2005 d'Arenberg The Dead Arm Shiraz

Tuesday, February 1, 2011

A Weekend of Italian Reds

This past weekend I got to try three new Italian reds, all of which were different from the others, and all of which were very good.

On Friday night at dinner with my parents at Casa Rustica, a nearby Italian restaurant with an excellent wine list and a wonderful selection of Italian reds, my appetizer was a mushroom strudel and my main course was a filet mignon wrapped in pancetta and cooked in a Barolo sauce.  The wine I chose was the 2005 Beni di Batasiolo Barbaresco, made of Nebbiolo from the Piedmont region of Italy.  The wine is dark red in color, and at first the aroma mainly was of damp earth and shavings of new American oak barrels, and as it opened, it took on characteristics of dark fruits and berries.  The earthy nature of the wine paired very nicely with the mushrooms, and the fruit characteristics that followed were a wonderful match for the filet mignon and the salty pancetta.  The texture of the elegant wine is very smooth, and the finish is lovely.  I’ll admit I have not come across a Barbaresco that I haven’t liked, but this one is very nice and I would go for it again anytime, it is elegant yet unpretentious and a very enjoyable wine.

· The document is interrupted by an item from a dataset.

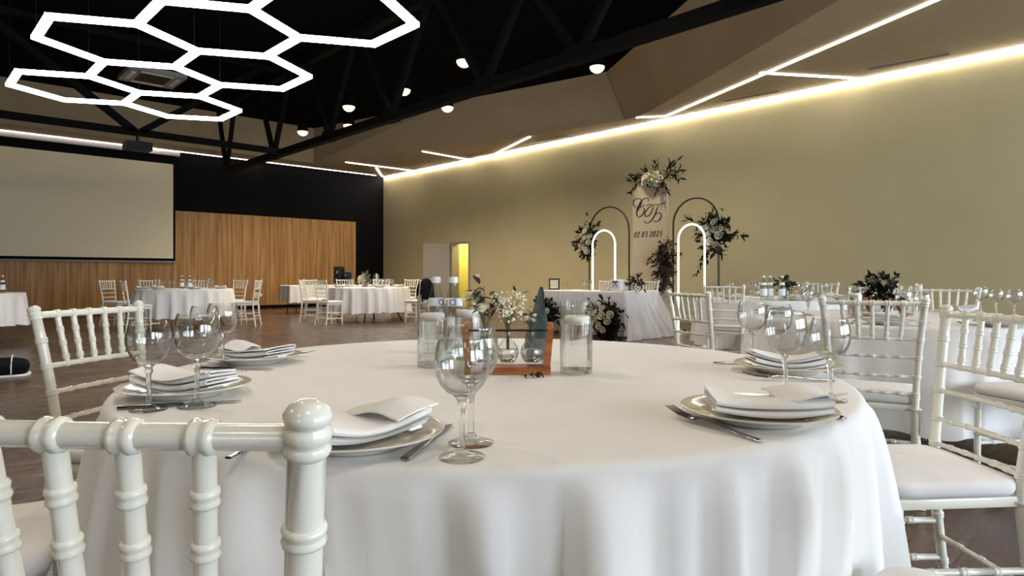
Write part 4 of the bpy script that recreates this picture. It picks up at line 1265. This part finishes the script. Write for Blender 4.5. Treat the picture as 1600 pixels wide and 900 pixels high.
# ================================================================== NEWLYWEDS TABLE
HC = W(1.82, 10.55)
hx, hy, HL, HD = HC.x, HC.y, 1.9, .80
ht = thing('long_table', 'straight folding table of the newlyweds under a white skirt', 'table', (hx + HD / 2, hy + HL / 2, 0))
MB().box((0, 0, TOPZ - .018), (HD - .05, HL - .05, .03)).build('tabletop', M['wood'], ht)
for a in (-1, 1):
    for b in (-1, 1): MB().tube([(a * .3, b * .75, TOPZ - .03), (a * .33, b * .80, 0)], .014, 8).build('leg', M['steel_black'], ht, 50)
tag(drape(rect_outline(Vector((hx + HD / 2, hy + HL / 2)), HD, HL, 0), TOPZ + .012, TOPZ - .01, .035, 23, 46, M['cloth'], 'tablecloth', .02, .004), 'floor length white skirt of the newlyweds table in front of the arches', 'tablecloth')
rows = []
for j in range(15):
    s = j / 14; row = []
    for k in range(61):
        u = k / 60; f = math.sin(u * 2 * PI * 7 + .7 * math.sin(u * 9)) * .035 * s + math.sin(u * 2 * PI * 3.1) * .03 * s
        out = .01 + .02 * math.sin(min(1, s * 6) * PI / 2) + .34 * s ** 1.5 + f
        wx = hx - .05 - .42 * s * s * (1 - u) ** 2 + u * (HD + .16 + .25 * s)
        row.append(Vector((wx, hy - .05 - out, TOPZ + .024 - (TOPZ + .01) * s ** .95)))
    rows.append(row)
top_ = [[Vector((r.x, r.y + .05 + .10, TOPZ + .026)) for r in rows[0]], [Vector((r.x, r.y + .02, TOPZ + .030)) for r in rows[0]]]
tl = MB().grid(top_ + rows).build('tulle_drape', M['tulle'], None, 70)
tag(tl, 'sheer white tulle falling from the right end of the newlyweds table', 'drape')
def on_ht(px, dep, z=TOPZ + .013): return Vector((hx + dep, onX(hx + dep, px), z))
for px, lab in ((950, 'cream chair behind the white gift box of the newlyweds table'), (1014, 'cream chair behind the small flowers of the newlyweds table')):
    X_ = hx + 1.33; w_ = Vector((X_, onX(X_, px), 0))
    copy_tree(CHAIR0[0], lab, (w_.x - .235, w_.y, 0), yaw(-CA, -SA), g6)
p = on_ht(866, .3)
f_ = thing('photo_frame', 'dark picture frame standing at the left of the newlyweds table', 'picture frame', p, PI / 2)
MB().box((0, 0, .105), (.20, .015, .21)).build('frame', M['steel_black'], f_)
MB().box((0, .009, .105), (.15, .004, .16)).build('picture', M['rose'], f_)
MB().beam((0, -.01, .15), (0, -.09, .003), .02, .004).build('easel_leg', M['steel_black'], f_)
f_.rotation_euler.z = yaw(-.2, -1)
p = on_ht(884, .35)
cs_ = thing('wire_candle_stand', 'thin golden wire letters standing beside the dark picture frame', 'decoration', p, yaw(0, 1))
M['gold'] = mat('gold_wire', (.62, .50, .28), .3, metal=1)
for st in ([(-.09, 0), (-.06, .19), (-.03, 0)], [(-.075, .08), (-.045, .08)], [(.03, .20), (.02, 0), (.085, .0)], [(.03, .20), (.09, .20)], [(.025, .10), (.075, .10)]):
    MB().tube([(a, 0, b + .005) for a, b in st], .006, 6).build('wire', M['gold'], cs_, 50)
MB().box((0, 0, .003), (.20, .05, .006)).build('base', M['gold'], cs_)
gh = 'wine glasses on the newlyweds table'
for px, dep, lab in ((913, .3, 'left wine glass of the newlyweds in front of the glowing arch'), (922, .38, 'right wine glass of the newlyweds in front of the glowing arch')):
    q = on_ht(px, dep); copy_tree(GLASS0[0], lab, q, 0, gh, (1.1, 1.1, 1.1))
p = on_ht(968, .25)
gbx = thing('gift_box', 'white box with a purple bow on the newlyweds table', 'box', p, .05)
rounded_slab(.26, .26, .22, 0, .19, r=.03, soft=.02, crown=.01).build('box_body', M['cap'], gbx, 50)
mm = MB()
for s in (-1, 1):
    mm.tube(spline([(-.125, 0, .15), (-.135, s * .03, .175), (-.13, s * .05, .155), (-.125, 0, .15)], 5), .007, 6)
    mm.tube(spline([(-.125, 0, .15), (-.13, s * .02, .11), (-.125, s * .045, .07)], 5), .007, 6)
mm.build('bow', M['ribbon'], gbx, 50)
p = on_ht(948, .22)
mm = thing('card_box', 'low cream box beside the white gift box', 'box', p, .1)
MB().box((0, 0, .05), (.14, .18, .10)).build('box_body', M['rose'], mm); MB().box((0, 0, .1075), (.15, .19, .015)).build('lid', M['rose'], mm)
p = on_ht(995, .35)
vv = thing('small_vase', 'small white vase with dark flowers on the newlyweds table', 'vase', p)
MB().lathe([(.03, 0), (.04, .005), (.038, .1), (.03, .14), (.028, .14), (.03, .10), (.02, .02)], 20).build('vase_body', M['cap'], vv, 50)
bouquet('flower_bunch', 'dark mauve flowers in the small white vase', p + Vector((0, 0, .14)), [], around(12, .05, .10, .05, 31, .16, 4, (0, 0, .03)), 31, M['leaf_dusty'], None, .07, .03, core=(60, (.05, .09, .05)))
for px, dz, L_, seed, lab in ((947, .36, 1.0, 41, 'round arrangement of cream roses on the floor before the newlyweds table, nearer one'), (852, .36, 1.0, 43, 'arrangement of cream roses on the floor before the newlyweds table, farther one')):
    X_ = hx - .30; y_ = onX(X_, px)
    bouquet('floor_flowers', lab, Vector((X_, y_, .33)), disc_roses(11, .25, .22, .048, seed, -.18), around(20, .2, .26, .26, seed + 1, .26, 6), seed, M['leaf'], 'floor flowers of the newlyweds table', .11, .04, core=(420, (.10, .19, .18)))
    tag(MB().lathe([(.10, 0), (.13, .01), (.15, .18), (.14, .19), (.12, .03)], 20, (X_ + .02, y_, 0)).build('flower_pot', M['black_plastic'], None, 40), 'dark pot under the ' + ('nearer' if px > 900 else 'farther') + ' floor roses of the newlyweds table', 'pot')

# ================================================================== THINGS ON THE OTHER TABLES
SIDE = ['right', 'far right', 'far side', 'far left', 'left', 'near left', 'near side', 'near right']
def setting(tc, ang, R, words, group, glasses=2, kind=2, fork=True):
    dx, dy = math.cos(ang), math.sin(ang)
    words = 'at the ' + SIDE[round(math.degrees(ang) / 45) % 8] + ' of the ' + words[7:]
    x, y = tc[0] + dx * (R - .17), tc[1] + dy * (R - .17)
    plate(x, y, 'ivory plate ' + words, 'plates ' + group)
    napkin(x, y, yaw(-dx, -dy) + random.uniform(-.2, .2), kind, 'folded white napkin ' + words, 'napkins ' + group)
    if fork:
        cutlery(FORK, x + dy * .17, y - dx * .17, -dx, -dy, 'fork', 'steel fork ' + words, 'forks ' + group)
        cutlery(KNIFE, x - dy * .17, y + dx * .17, -dx, -dy, 'knife', 'steel knife ' + words, 'knives ' + group)
    for i in range(glasses):
        gx = tc[0] + dx * (R - .40) - dy * (.06 + .09 * i); gy = tc[1] + dy * (R - .40) + dx * (.06 + .09 * i)
        glass(gx, gy, 1.08 - .06 * i, ('taller' if i == 0 else 'shorter') + ' wine glass ' + words, 'wine glasses ' + group)
w2 = 'on the right hand table'
for a in (-125, -82, 30, 75, 150): setting(T2_, math.radians(a), .93, w2, w2, 2 if a not in (-82, 30) else 0, 2, a < 0)
for x, y, k, lab in ((3.24, 4.46, 1.1, 'left of three wine glasses against the wall at the right edge'), (3.25, 4.33, 1.02, 'middle of three wine glasses against the wall at the right edge'), (3.10, 3.98, 1.05, 'rightmost of three wine glasses against the wall at the right edge')):
    glass(x, y, k, lab, 'wine glasses on the right hand table')
c2 = W(2.42, 4.25, TZ)
rw = thing('wooden_flower_stand', 'dark red wooden trestle stand on the right hand table', 'flower stand', c2, RC)
for x in (-.10, .10):
    for s in (-1, 1): MB().beam((x + s * .065, 0, .008), (x, 0, .12), .04, .018).build('trestle_leg', M['red_wood'], rw)
MB().box((0, 0, .010), (.35, .05, .016)).build('base_board', M['red_wood'], rw)
MB().tube([(-.13, 0, .125), (.13, 0, .125)], .006, 8).build('rod', M['red_wood'], rw, 50)
bouquet('flower_bunch', 'dark leafy flowers with pale green heads on the red wooden stand', c2 + Vector((0, 0, .17)), [(Vector((.0, .03, .06)), .028, (0, 0, 1)), (Vector((-.03, -.04, .05)), .022, (0, 0, 1))], around(14, .05, .10, .05, 51, .10, 5, (0, 0, .0)), 51, M['leaf'], None, .05, .028, rme=(0, 1), core=(70, (.06, .06, .05)))
w3 = 'on the table by the olive wall'
for a in (-150, -95, -40, 20, 80, 140): setting(T3_, math.radians(a), .92, w3, w3, 2, 2, False)
bouquet('flower_bunch', 'small dark bunch of flowers beside the green bottles', W(3.05, 7.2, TZ + .17), [], around(10, .05, .07, .05, 61, .09, 4), 61, M['leaf_dusty'], None, .05, .028, core=(60, (.05, .05, .04)))
tag(MB().lathe([(.03, 0), (.045, .01), (.05, .08), (.035, .13), (.04, .16), (.036, .16), (.03, .12), (.04, .08), (.02, .012)], 20, W(3.05, 7.2, TZ)).build('flower_vase', M['glass_green'], None, 50), 'small glass vase beside the green bottles', 'vase')
wa = 'on the table below the screen'
for a in (-150, -100, -50, 0, 50, 110, 160): setting(TA_, math.radians(a), .90, wa, wa, 2, 2, False)
wb = 'on the table near the door'
for a in (-140, -60, -10, 40, 95, 150): setting(TB_, math.radians(a), .90, wb, wb, 2, 2, False)
bouquet('flower_bunch', 'large cream flower arrangement on the table near the door', W(TB_[0] - .1, TB_[1], TZ + .17), disc_roses(9, .13, .08, .055, 71, -.05), around(12, .1, .15, .08, 72, .16, 5), 73, M['leaf_green'], None, .08, .03, core=(60, (.12, .12, .05)))
tag(MB().lathe([(.05, 0), (.07, .01), (.08, .08), (.07, .10), (.05, .02)], 20, W(TB_[0] - .1, TB_[1], TZ)).build('flower_bowl', M['cap'], None, 50), 'white bowl under the flowers on the table near the door', 'bowl')
vase(TB_[0] + .35, TB_[1] - .25, 'cylinder vase on the table near the door', 'floating candle on the table near the door')

# buffet table behind, with a coffee machine and a steel urn
q0 = W(-5.85, 17.0); BL, BD = 3.1, .7
bc = Vector((q0.x + BL / 2, q0.y + BD / 2))
bt_ = thing('long_table', 'straight serving table in front of the oak panelling', 'table', (bc.x, bc.y, 0))
MB().box((0, 0, TOPZ - .018), (BL - .05, BD - .05, .03)).build('tabletop', M['wood'], bt_)
for a in (-1, 1):
    for b in (-1, 1): MB().tube([(a * 1.3, b * .25, TOPZ - .03), (a * 1.35, b * .28, 0)], .014, 8).build('leg', M['steel_black'], bt_, 50)
tag(drape(rect_outline(bc, BL, BD, 0), TOPZ + .012, .46, .03, 29, 30, M['cloth'], 'tablecloth', .02, .01), 'white cloth on the serving table in front of the oak panelling', 'tablecloth')
def on_b(px, dep):
    Y_ = q0.y + dep; r = (px - 800) / F
    return Vector((Y_ * (SA + r * CA) / (CA - r * SA), Y_, TOPZ + .013))
cm = thing('coffee_machine', 'black coffee machine on the serving table against the oak panelling', 'coffee machine', on_b(534, .35), yaw(0, -1))
k_ = 1.0
rounded_slab(.26, .24, .32, 0, .52, r=.06, soft=.03, crown=.01).build('body', M['black_plastic'], cm, 50, (.08, 0, 0))
rounded_slab(.20, .18, .30, 0, .36, r=.05, soft=.03, crown=.01).build('water_tank', M['black_plastic'], cm, 50, (-.16, .02, 0))
MB().tube([(-.16, .165, .27), (-.16, .185, .27)], .03, 14).build('dial', M['chrome'], cm, 40)
MB().box((.08, .18, .02), (.18, .08, .03)).build('drip_tray', M['chrome'], cm)
MB().tube([(.08, .12, .40), (.08, .19, .38), (.08, .19, .32)], .025, 10).build('spout', M['chrome'], cm, 40)
un = thing('steel_urn', 'brushed steel urn on the serving table before the black wall', 'urn', on_b(588, .35))
MB().lathe([(.08, 0), (.085, .01), (.085, .26), (.08, .28), (.03, .30), (.02, .32), (.002, .325)], 24).build('urn_body', M['chrome'], un, 40)
MB().tube([(-.08, 0, .05), (-.13, 0, .05), (-.135, 0, .03)], .012, 8).build('tap', M['chrome'], un, 40)
# bag on the floor at the left edge
bg = thing('floor_bag', 'low black bag with white trim on the floor at the left edge', 'bag', W(-5.22, 6.55), yaw(.5, -.8))
rounded_slab(.52, .52, .28, .012, .17, r=.10, soft=.06, crown=.02, n=7).build('bag_body', M['black_cloth'], bg, 60)
rounded_slab(.54, .54, .30, 0, .022, r=.10, soft=.006, n=7).build('base_trim', M['cap'], bg, 60)
for s in (-1, 1):
    MB().tube(spline([(s * .12, .145, .03), (s * .12, .135, .12), (s * .12, .06, .20), (s * .12, -.06, .20), (s * .12, -.135, .12), (s * .12, -.145, .03)], 5), .006, 6).build('strap', M['cap'], bg, 50)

Saturday at dinner with friends, I was introduced to a new Chianti with Italian antipasti.  The wine is the 2006 Donna Laura Bramosia Chianti Classico, a blend of Sangiovese and Merlot.  Deep red in color and with aromas of red fruit and cherry, spice, and oak, the wine is smooth and nicely balanced and not overpowering in any way, with a respectable finish.  Very drinkable with Italian fare or on its own, Donna Laura Bramosia is well put together but uncomplicated and quite approachable.  This wine is an excellent alternative for those who find some Chiantis to be a bit on the acidic side, as the wine has a very pleasant texture to accompany the enjoyable flavor.

With Saturday’s main course of pasta in a marinara sauce, meatballs, Italian sausage, and pork braciole, the pairing was the 2007 Cesari Mara Ripasso Valpolicella Superiore, a blend of Corvina, Rondinella, and Molinara.  I took a special liking to this wine actually.  It is a dark purple color with a deep ruby rim and displays characteristics of dark fruit, berries, and plum, with a nice ripeness and gentle spiciness.  The Valpolicella had great presence and texture and a lasting finish that paired absolutely perfectly with the very traditional Italian dinner.

I have always liked most Italian red wines, some being among my all-time favorites, but the variety of wines this weekend was especially enjoyable, particularly with such wonderful company.